The Season

Lent

Lent is traditionally a time for giving things up, and in particular for fasting, giving up food for a period. We live in a world of contradictions and inequalities, and our attitudes to food show these up starkly. Below is the text of a sermon preached by Jeremy Caddick, the Dean, on Ash Wednesday, the first day of Lent.

Lent is the time when may people give up things – things such as chocolate. Until quite recently on the side of one brand of chocolate bar, a Snickers bar, you could read the slogan, Hungry? Why wait? It is a good question to ponder as we begin Lent.

Hungry? Why wait? Of course, it’s a rhetorical question. What you are supposed to do is make a mental note than when you are next in the middle of doing something and lunchtime seems rather distant the answer to that slight feeling that is just beginning to grow in the pit of your stomach is…a bar of chocolate! It is, of course, assumed that the answer to this question is so completely obvious that no-one would even hesitate over it. It is just so self evident that waiting is not an option that it is not worth even considering.

Hungry? Why wait? Part of the message of Lent, and of Ash Wednesday, is precisely to answer this question, that the marketing managers of Snickers seemed to think is so entirely content-less that it can be used as an advertising slogan. There are many reasons to wait, once you start thinking about it, and all the things that we do for Lent, giving up chocolate bars or whatever, are designed precisely to make us think about it.

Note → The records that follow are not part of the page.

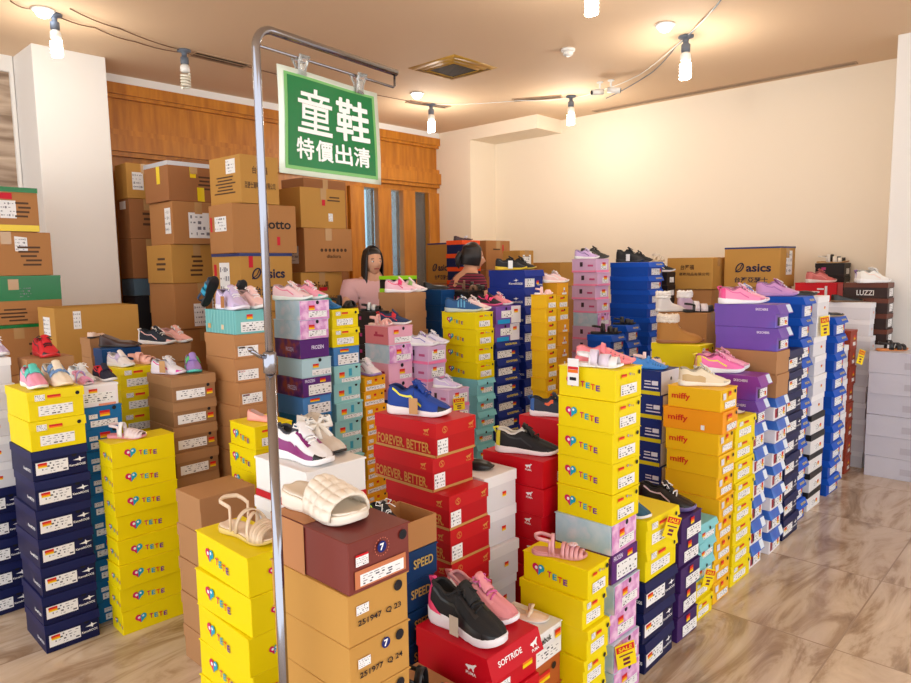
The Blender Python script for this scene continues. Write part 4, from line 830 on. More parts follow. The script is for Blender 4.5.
def sandal(label, strap, sole=(235, 230, 225), bed=None, L=.19, side=1, kind='cross', ts=.55, w=.022, name='sandal', acc=None, deco=None):
    r = shoe_root(label, name); A = Last(L, ts=ts, side=side, ws=1.0); sm = CR(*strap)
    bm = bmesh.new(); A.sole(bm); obj('sole', bm, CR(*sole), r)
    bm = bmesh.new(); P = []
    for t in TS[2:-2]: P.append([Vector(((t-.5)*L, A.cy(t)+y*A.w(t)*.92, A.s(t)*1.02+.0015+.002*abs(y))) for y in (-1, -.6, 0, .6, 1)])
    slab(bm, P, .003); obj('footbed', bm, CF(*(bed or sole)), r)
    def arc(t1, t2, hh, wd, m, n=12, z0=0, nm='strap', th=.003):
        P = []
        for i in range(3):
            row = []
            for k in range(n+1):
                a = PI*k/n; t = t1+(t2-t1)*k/n+(i-1)*wd/2/L; t = min(.97, max(.03, t))
                row.append(Vector(((t-.5)*L, A.cy(t)+A.w(t)*1.0*math.cos(a)*(1 if abs(math.cos(a)) < .99 else .97), A.s(t)*.8+z0+hh*L*math.sin(a)**.8)))
            P.append(row)
        bm = bmesh.new(); slab(bm, P, th); return obj(nm, bm, m, r)
    def back(hh, m, wd=.012, t0=.34):
        P = []; N = 16
        for i in range(2):
            row = []
            for k in range(N+1):
                x = k/N*2-1; t = max(.035, t0*abs(x)**1.2+.03*(1-abs(x))); sd = 1 if x > 0 else -1
                y = A.w(max(t, .08))*sd*min(1, abs(x)*3.0) ; zz = A.s(t)+hh*L*(1-abs(x)**3*.15)
                row.append(Vector(((t-.5)*L, A.cy(t)+y, zz+(i-.5)*wd)))
            P.append(row)
        bm = bmesh.new(); slab(bm, P, .003); o = obj('ankle_strap', bm, m, r)
        for sd in (1, -1):
            bm = bmesh.new(); tube(bm, [((t0-.5)*L, A.cy(t0)+sd*A.w(t0), A.s(t0)-.002), ((t0-.5)*L, A.cy(t0)+sd*A.w(t0)*1.0, A.s(t0)+hh*L*.9)], .004, 6); obj('side_strap', bm, m, r)
    am = CR(*(acc or strap))
    if kind == 'cross':
        arc(.62, .84, .19, w, sm); arc(.84, .62, .2, w, am); back(.24, sm); arc(.36, .40, .36, w*.7, sm)
    elif kind == 'bands':
        arc(.80, .80, .17, w, sm); arc(.62, .64, .22, w, am); back(.20, sm); arc(.38, .42, .30, w*.8, am)
    elif kind == 'fisher':
        for t in (.58, .66, .74, .82): arc(t, t, .2-.03*(t-.58)/.08*.6, w*.55, sm)
        for t in (.9,): arc(t, t, .1, w*.6, sm)
        back(.27, sm); arc(.36, .40, .34, w*.5, am)
    elif kind == 'braid':
        for q in range(5): arc(.70+.035*q, .76+.035*q, .20-.018*q, .011, sm if q % 2 else am, th=.005)
        arc(.44, .7, .26, .013, sm, th=.004); arc(.62, .4, .30, .013, am, th=.004); back(.34, sm, .012, .3)
    elif kind == 'slide': pass
    if deco:
        bm = bmesh.new()
        for q in range(6):
            a = q*PI/3; lathe(bm, [(.003, 0), (.007, .002), (.007, .005), (.002, .007)], 8, ((.25)*L+.009*math.cos(a), .009*math.sin(a), A.s(.75)+.185*L))
        lathe(bm, [(.003, 0), (.006, .004), (.002, .010)], 8, (.25*L, 0, A.s(.75)+.185*L)); obj('flower', bm, CR(*deco), r)
    return r
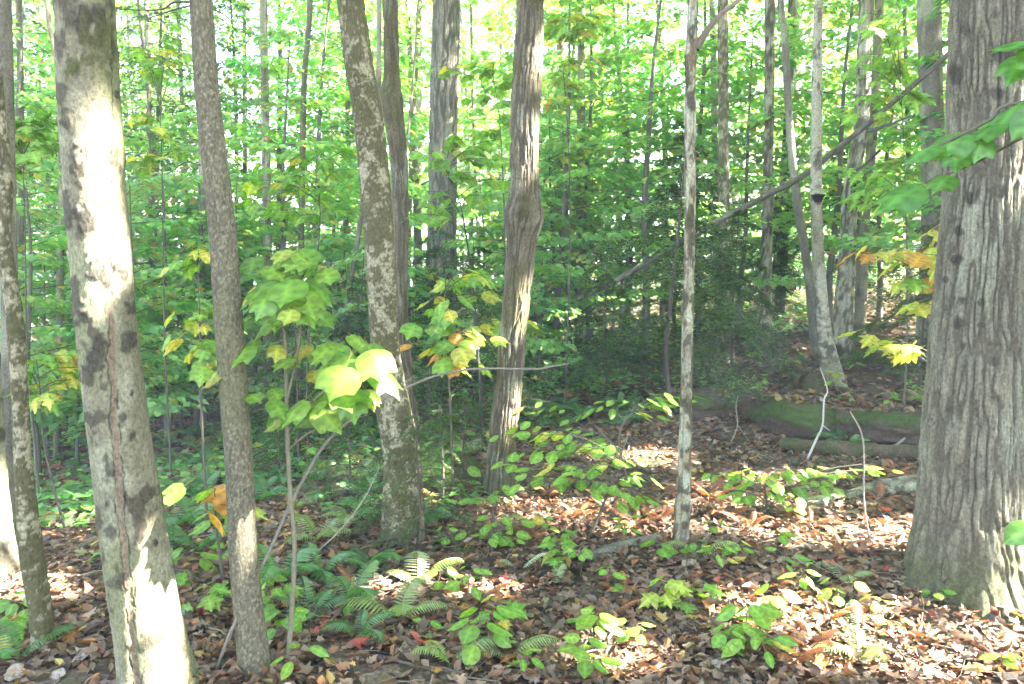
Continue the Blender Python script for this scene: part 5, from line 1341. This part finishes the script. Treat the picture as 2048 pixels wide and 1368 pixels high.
def litter(n, sampler, smin, smax, seed):
    g = np.random.default_rng(seed)
    x, y = sampler(n, g)
    acc = Acc()
    kp = fbm(x * 2.3, y * 2.3, 0, seed + 3, 3) + .28 * g.random(n) > .47
    x, y = x[kp], y[kp]; n = len(x)
    z = ground(x, y) + .010 + .034 * g.random(n)
    for j in range(6):
        m = (np.arange(n) % 6) == j
        tm = T_CURL[j] if seed == 61 else T_LOZ
        c = int(m.sum())
        a = g.random(c) * 6.283
        fw = np.stack([np.cos(a), np.sin(a), (g.random(c) - .45) * 1.0], 1)
        up = np.stack([(g.random(c) - .5) * 1.3, (g.random(c) - .5) * 1.3, np.ones(c)], 1)
        col = PAL[g.choice(len(PAL), c, p=PW / PW.sum())] * (.7 + .6 * g.random((c, 1)))
        col = .88 * (col * .84 + .16 * col.mean(1, keepdims=True)) * np.array([1.08, .98, .84])
        acc.add(*leaf_cloud(np.stack([x[m], y[m], z[m]], 1), fw, up, smin + (smax - smin) * g.random(c)**2.0, col, tm))
    return acc
def near_s(n, g):
    y = 2.3 + 5.2 * g.random(n)**1.3
    return (g.random(n) * 2 - 1) * (y * .68 + .3), y
def mid_s(n, g):
    y = 7.0 + 11 * g.random(n)**1.3
    return (g.random(n) * 2 - 1) * (y * .68 + .3), y
acc = litter(50000, near_s, .02, .072, 61)
lt = link('leaf_litter', acc.mesh('leaf_litter', M_LITTER))
tag(lt, 'brown and tan fallen leaves carpeting the near forest floor', 'leaf litter', kind='stuff')
acc = litter(22000, mid_s, .06, .11, 62)
lt = link('leaf_litter', acc.mesh('leaf_litter', M_LITTER))
tag(lt, 'brown fallen leaves carpeting the forest floor farther back', 'leaf litter', kind='stuff')
def banked():
    g = np.random.default_rng(66); a = Acc()
    for px, py, Y_, r in ((326, 0, Y_BEECH, .16), (512, 0, Y_GREY, .07), (806, 0, Y_BIRCH, .14), (1001, 0, Y_BURL, .13), (1360, 0, Y_SNAG, .06), (1930, 0, Y_BIG, .34), (84, 0, Y_LEFT, .06), (1664, 0, 8.0, .12)):
        n = int(70 + 260 * r); an = g.random(n) * 6.283; t = g.random(n)
        x = (px - 1024) / F * Y_ + np.cos(an) * (r + .16 * t); y = Y_ + np.sin(an) * (r + .16 * t)
        z = ground(x, y) + .015 + .06 * (1 - t)**2
        fw = np.stack([np.cos(an), np.sin(an), -.5 + .6 * g.random(n)], 1) + (g.random((n, 3)) - .5)
        up = np.stack([(g.random(n) - .5) * 1.2, (g.random(n) - .5) * 1.2, np.ones(n)], 1)
        col = .8 * PAL[g.choice(len(PAL), n, p=PW / PW.sum())] * (.7 + .6 * g.random((n, 1)))
        a.add(*leaf_cloud(np.stack([x, y, z], 1), fw, up, .03 + .05 * g.random(n), col, T_CURL[int(px) % 6]))
    n = 150; t = g.random(n)                     # leaves caught on the mossy log
    p = a0[None] + (a2 - a0)[None] * t[:, None] + np.array([0, .1, 0])
    p[:, 1] += (g.random(n) - .5) * .2; p[:, 2] = ground(p[:, 0], p[:, 1]) + .27 - .25 * g.random(n)**3
    fw = np.stack([g.random(n) - .5, g.random(n) - .5, (g.random(n) - .5) * .6], 1)
    col = .8 * PAL[g.choice(len(PAL), n, p=PW / PW.sum())] * (.7 + .6 * g.random((n, 1)))
    a.add(*leaf_cloud(p, fw, np.stack([(g.random(n) - .5), (g.random(n) - .5), np.ones(n)], 1), .04 + .04 * g.random(n), col, T_CURL[1]))
    return a
tag(link('leaf_litter', banked().mesh('leaf_litter', M_LITTER)), 'fallen leaves banked against the near trunks and caught on the mossy log', 'leaf litter', kind='stuff')
def stick_litter(n, seed):
    g = np.random.default_rng(seed)
    x, y = near_s(n, g)
    a = Acc()
    for i in range(n):
        L_ = .05 + .28 * g.random()**2; az = g.random() * 6.283; r = .0012 + .003 * g.random()**2
        d = np.array([math.cos(az), math.sin(az), 0]); s_ = np.array([-d[1], d[0], 0])
        t = np.array([-.5, -.1, .2, .5]); bend = (g.random(4) - .5) * .16 * L_
        p = np.array([x[i], y[i], 0]) + np.outer(t * L_, d) + np.outer(bend, s_)
        p[:, 2] = ground(p[:, 0], p[:, 1]) + .035 + .025 * g.random()
        k = .5 + .9 * g.random()
        a.add(*thin_tube(np.c_[p, r * np.array([1, .9, .8, .5])], 4, 6, np.array([.20, .155, .115]) * k))
    return a
tag(link('twig_litter', stick_litter(650, 64).mesh('twig_litter', M_TWIG, True)), 'small dead twigs strewn over the near leaf litter', 'twigs', kind='stuff')
# the fallen leaves that show largest, one by one
g = random.Random(15)
FC = [(.26, .19, .13), (.20, .13, .08), (.30, .23, .17), (.34, .15, .035), (.38, .19, .04), (.30, .12, .035), (.16, .10, .06), (.38, .28, .06), (.33, .05, .03), (.24, .10, .04)]
for i in range(290):
    py = 1050 + 330 * g.random()**.8; px = g.uniform(-10, 2060)
    if i > 200: py = g.uniform(880, 1080)
    p = gpt(px, py, .035)
    o = link('fallen_leaf', g.choice(LM['fallen']), ground_ob)
    a = g.uniform(0, 6.28)
    o.matrix_local = basis(p, np.array([math.cos(a), math.sin(a), g.uniform(-.25, .35)]), np.array([g.uniform(-.5, .5), g.uniform(-.7, .3), 1]), g.uniform(.045, .085))
    o.color = (*g.choice(FC), 1)
# low green ground cover far back
def cover():
    g = np.random.default_rng(90)
    n = 34000
    y = 5.2 + 24 * g.random(n)**1.2
    x = (g.random(n) * 2 - 1) * (y * .7 + .5)
    y = np.where((x > .02 * y) & (y < 8), y + 4, y)
    keep = fbm(x * .5, y * .5, 0, 71, 3) + .10 * (x < 0) > .47
    x, y = x[keep], y[keep]; n = len(x)
    z = ground(x, y) + .03 + .24 * g.random(n)**1.5 * np.clip((y - 3) / 6, .3, 1)
    a = g.random(n) * 6.283
    fw = np.stack([np.cos(a), np.sin(a), (g.random(n) - .6) * .8], 1)
    up = np.stack([(g.random(n) - .5) * .8, (g.random(n) - .5) * .8, np.ones(n)], 1)
    return leaf_cloud(np.stack([x, y, z], 1), fw, up, .05 + .06 * g.random(n), green_cols(n, g, .08, .02, -.3))
v, f, c = cover()
tag(link('undergrowth', mesh('undergrowth', v, f, M_LEAF, c)), 'low green seedlings covering the floor under the far trees', 'undergrowth', kind='stuff')

# ------------------------------------------------------------------ haze
def haze():
    v = [(x, y, z) for z in (-3.2, 22.5) for y in (-46, 146) for x in (-126, 126)]
    f = [(0, 2, 3, 1), (4, 5, 7, 6), (0, 1, 5, 4), (2, 6, 7, 3), (0, 4, 6, 2), (1, 3, 7, 5)]
    m, N, L = new_mat('haze_air')
    out = N.new('ShaderNodeOutputMaterial')
    p = N.new('ShaderNodeVolumePrincipled')
    p.inputs['Color'].default_value = (.88, .97, 1, 1)
    p.inputs['Density'].default_value = .005
    p.inputs['Anisotropy'].default_value = 0
    L.new(p.outputs[0], out.inputs['Volume'])
    o = link('haze', mesh('haze', np.array(v, float), np.array(f), m))
    tag(o, 'thin bright haze hanging between the trees', 'haze', kind='stuff')
haze()
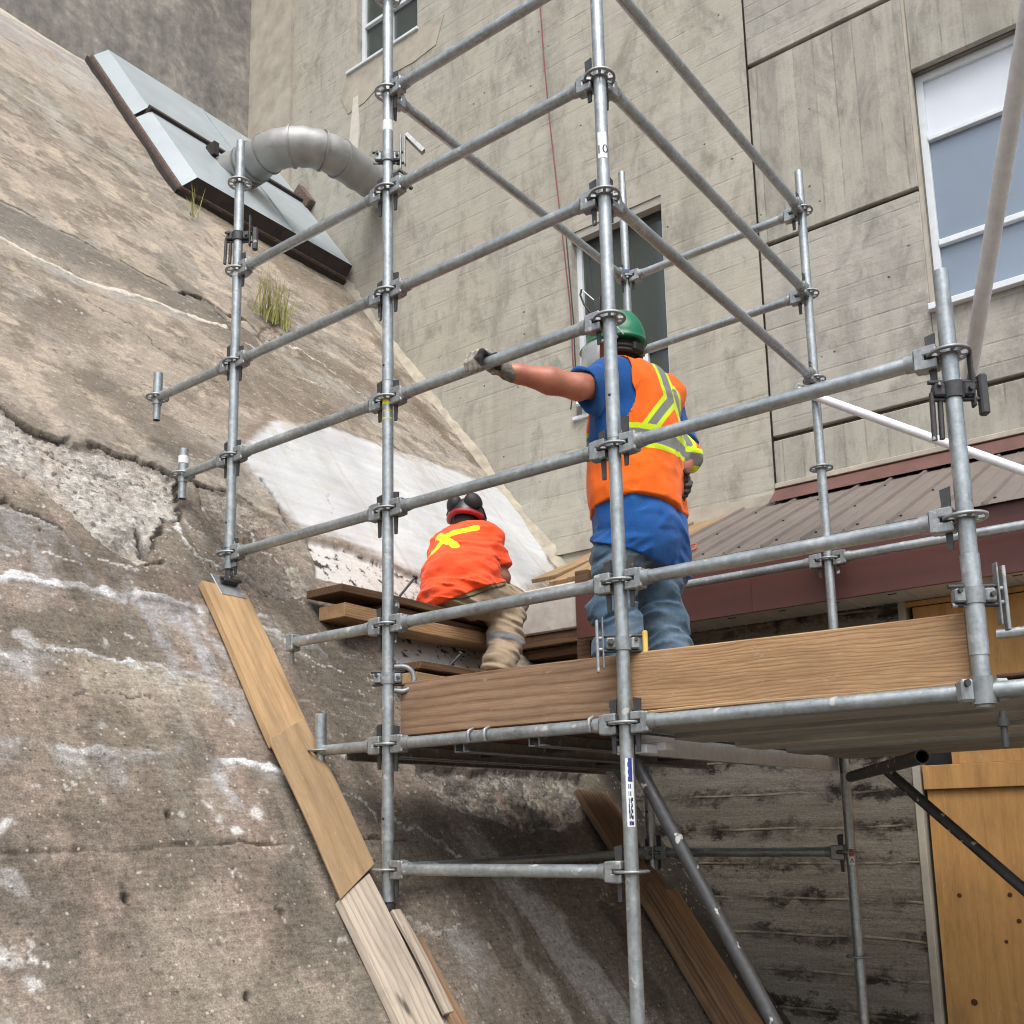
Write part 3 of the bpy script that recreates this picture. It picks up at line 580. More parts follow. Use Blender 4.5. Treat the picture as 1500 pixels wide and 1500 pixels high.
    for P in ([(0, 470), (80, 500), (160, 520), (220, 560)], [(120, 430), (200, 470), (260, 520), (330, 560)], [(40, 140), (140, 210), (220, 250)], [(200, 690), (230, 700), (262, 720)], [(70, 640), (130, 668), (190, 690)], [(330, 830), (380, 850), (430, 868)], [(100, 1000), (160, 1020), (230, 1015)], [(420, 640), (470, 700), (500, 760)], [(560, 640), (600, 660), (640, 672)]):
        dk = dist(P, 1.5); mk = smoothstep(.008, .004, dk) * smoothstep(.42, .5, np.roll(nA, 71 + int(P[0][1]), 1)) * .8 * (1 - nm * .6); put(mk, (56, 50, 44)); H -= mk * .01
    # small light and dark flecks of aggregate
    fl = fbm(Y * 40, T * 40, 121, 2); put(low * (1 - nm) * smoothstep(.3, .2, fl) * .35, (78, 70, 62))
    fl2 = fbm(Y * 18, T * 60, 123, 3); put(up * (1 - nm) * smoothstep(.72, .8, fl2) * .55, (196, 182, 160)); put(up * (1 - nm) * smoothstep(.27, .2, fl2) * .5, (92, 82, 70))
    fl3 = fbm(Y * 17, T * 17, 125, 4, .65); put(low * (1 - nm) * (1 - cm) * smoothstep(.765, .79, fl3 + .05 * (med - .5)) * .7, (200, 196, 188))
    H -= .03
    grain = np.clip(grain + low * .35 * (1 - nm) , 0, 1)
    P0 = np.stack([(Z - SC) / SS, Y, Z], -1) + H[..., None] * np.array(SN, np.float32)
    nr, ncol = Y.shape; idx = np.arange(nr * ncol).reshape(nr, ncol)
    q = np.stack([idx[:-1, :-1], idx[:-1, 1:], idx[1:, 1:], idx[1:, :-1]], -1).reshape(-1, 4)
    me = np_mesh('sloped_wall', P0.reshape(-1, 3), q)
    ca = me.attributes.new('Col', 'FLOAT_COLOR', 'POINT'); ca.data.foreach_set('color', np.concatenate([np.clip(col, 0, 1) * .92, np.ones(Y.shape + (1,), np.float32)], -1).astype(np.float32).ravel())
    sa = me.attributes.new('spall', 'FLOAT', 'POINT'); sa.data.foreach_set('value', spall.astype(np.float32).ravel())
    ga = me.attributes.new('grain', 'FLOAT', 'POINT'); ga.data.foreach_set('value', grain.astype(np.float32).ravel())
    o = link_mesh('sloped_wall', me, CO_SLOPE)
    tag(o, 'steep sloping old concrete wall with cracks, white lime streaks and a fresh white repair patch', 'sloped wall')
build_slope()

# ------------------------------------------------------------------ building
bld = thing('concrete_building', 'tall board-marked beige concrete building with three metal-framed windows behind the scaffold', 'building', (-5, YW, GZ))
def bpart(mb, name, mat, label=None):
    o = mb.obj(name, mat, bld, Matrix.Translation((5, -YW, -GZ)))
    if label: o['label'] = label
    return o
def holed(mb, x0, x1, z0, z1, holes, y, depth):
    xs = sorted({x0, x1, *[h[0] for h in holes], *[h[1] for h in holes]}); zs = sorted({z0, z1, *[h[2] for h in holes], *[h[3] for h in holes]})
    for xa, xb in zip(xs, xs[1:]):
        for za, zb in zip(zs, zs[1:]):
            if any(h[0] <= xa and xb <= h[1] and h[2] <= za and zb <= h[3] for h in holes): continue
            mb.quad((xa, y, za), (xb, y, za), (xb, y, zb), (xa, y, zb))
    for a, b, c, d in holes:
        mb.quad((a, y, c), (a, y + depth, c), (a, y + depth, d), (a, y, d)); mb.quad((b, y, c), (b, y + depth, c), (b, y + depth, d), (b, y, d))
        mb.quad((a, y, c), (b, y, c), (b, y + depth, c), (a, y + depth, c)); mb.quad((a, y, d), (b, y, d), (b, y + depth, d), (a, y + depth, d))
    bmesh.ops.remove_doubles(mb.bm, verts=mb.bm.verts[:], dist=1e-5); return mb
XL, XP, XR = -9.2, -2.872, 3.2
WM = (-4.62, -3.70, 3.50, 5.25); WT = (-7.36, -6.46, 8.36, 10.1); WR = (-1.63, 0.05, 3.53, 5.38)
bpart(holed(MB(), -8.44, XP, GZ, 14, [WM, WT], YW, .2), 'wall', CO_MAIN)
bpart(MB().box((XL, YW - .045, 5), (-8.44, YW + .2, 14)), 'corner_pilaster', CO_TRIM, 'smooth pale concrete strip in the inner corner')
bpart(MB().box((XL - 1, -3, 7.9), (XL, YW + .2, 14)), 'side_wall', CO_GREY, 'dark blotched grey concrete side wall above the slope')
# right-hand bay: panels between recessed grooves
bpart(holed(MB(), XP - .3, XR, GZ, 14, [WR], YW + .075, .2), 'recessed_backing', CO_DARKGROOVE)
def panel(x0, x1, z0, z1, mat): bpart(MB().box((x0, YW + .022, z0), (x1, YW + .072, z1), bev=.006), 'panel', mat)
zc = [GZ, 2.862, 4.447, 6.045, 7.62, 9.2, 14]; mats = [CO_V, CO_H, CO_V, CO_H, CO_V, CO_H]
for i in range(6):
    a, b = zc[i] + (.018 if i else 0), zc[i + 1] - .018
    panel(XP + .003, WR[0] - .03, a, b, mats[i])
    if i == 0: panel(WR[0] - .03 + .002, XR, a, b, CO_V)
panel(WR[0] - .028, XR, zc[1] + .018, WR[2] - .004, CO_H)
panel(WR[0] - .002, XR, WR[3] + .004, 7.602, CO_V); panel(WR[0] - .002, XR, 7.638, 14, CO_H)
panel(WR[1] + .004, XR, WR[2], WR[3], CO_V)
bpart(MB().box((WR[0] - .028, YW + .03, WR[2]), (WR[0] - .004, YW + .09, 7.6)), 'jamb_strip', CO_TRIM)
# grey repair mortar around the upper window and dusty old strip above the roof
PT_ = [.004]
def patch(name, pts, mat, t=None):
    if t is None: PT_[0] += .003; t = PT_[0]
    bpart(MB().prism([(p[0], YW, p[1]) for p in pts], (0, -t, 0)), name, mat)
patch('render_patch', [(-7.62, 8.10), (-7.52, 8.33), (-7.37, 8.36), (-6.46, 8.35), (-6.25, 8.30), (-6.09, 8.31), (-6.20, 8.02), (-6.5, 7.98), (-6.9, 8.0), (-7.25, 7.86), (-7.5, 7.84)], CO_TRIM)
patch('render_patch', [(-7.47, 8.36), (-7.36, 8.36), (-7.36, 10.1), (-7.45, 10.1)], CO_TRIM)
patch('lime_run', [(-7.41, 7.99), (-7.34, 7.99), (-7.32, 7.5), (-7.36, 7.15), (-7.50, 7.2), (-7.46, 7.6)], simple('white_lime_run', (204, 198, 188), .9, 0, .12, 12))
patch('mortar_strip', [(-4.9, 2.30), (XP, 2.30), (XP, 2.42), (-3.6, 2.43), (-4.7, 2.44)], CO_TRIM, .03)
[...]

Hungry? Why wait? There are two reasons in particular that I would like to think about this evening, one has to do with other people, the other has to do with us.

First, other people. There are plenty of people in the world who don’t have a choice about whether they wait or not - people for whom hunger is a fact of life, and one about which they can do nothing. And it is not just that there is inequality in the world, as an unfortunate fact of life as it were. That we live in a society where waiting when you are hungry is a laughable thing to do is directly due to the exploitation of those who don’t have the choice about whether to wait or not. The inequalities of the market and the burden of third world debt stack the economic cards against those at the bottom of the heap. In solidarity with them we should at least hesitate over the Snickers bar question. Waiting because millions of our brothers and sisters have to wait is an obligation that is imposed by our common humanity. Lent is a good opportunity to do that.

Secondly we should wait, at least occasionally, for our own sake. We live, as we are constantly told, in a society that craves instant satisfaction. Why wait? could be its motto. “Buy now, pay later?” Alcohol, pills, recreational drugs are resorted to in increasing quantities as a quick route out of the tensions and frustrations of modern life.

Much of the problem lies in our increasing inability to manage desire. That is true generally but particularly so in relation to eating. Anorexics and compulsive eaters can be seen as two sides of the same coin: anorexics are so afraid of appetite and desire that they try to deny it; compulsive eaters are eating, as it were, prophylactically, before they get into the position of experiencing need. And it is need that unbearable.

Hungry? Why wait? Why indeed? Nobody else is. But it is precisely because nobody else seems to be waiting, that deliberately waiting becomes an act of calculated defiance, something deliberately subversive of the bloated, shallow culture of plenty.

Deliberately being hungry is a quite inexplicable thing in a society that demands instant satisfaction. In our snacking culture it is quite possible never to be hungry, simply to forget what it feels like. Yet being hungry, not running to the vending machine when the ache starts in the pit of your stomach, is to linger over a longing that that lies behind other longings. "Blessed are those who hunger and thirst for righteousness, for they will be filled.” says Jesus. Hunger is a picture of all the long term longings that we have, all the things that drive forward the enterprise of being human, of making a better world. We must hunger for something if it is to come to be, and the more worthwhile it is the more we have to hunger for it (often).

Deliberately being hungry is fasting. Isaiah talks about it in this evening’s first reading. Is not this the fast that I choose: to loose the bonds of injustice, to undo the thongs of the yoke, to let the oppressed go free, and to break every yoke? Is it not to share your bread with the hungry, and bring the homeless poor into your house; when you see the naked, to cover them, and not to hide yourself from your own kin?

Hungry? Why wait? By waiting, by deliberately being hungry for a period, perhaps missing a meal and then giving the money we would have spent to a development charity, we both show our solidarity with those who have no choice but to be hungry, and we remind ourselves of the longings that form an essential part of the human condition - the longings, the hungers, that draw us towards God.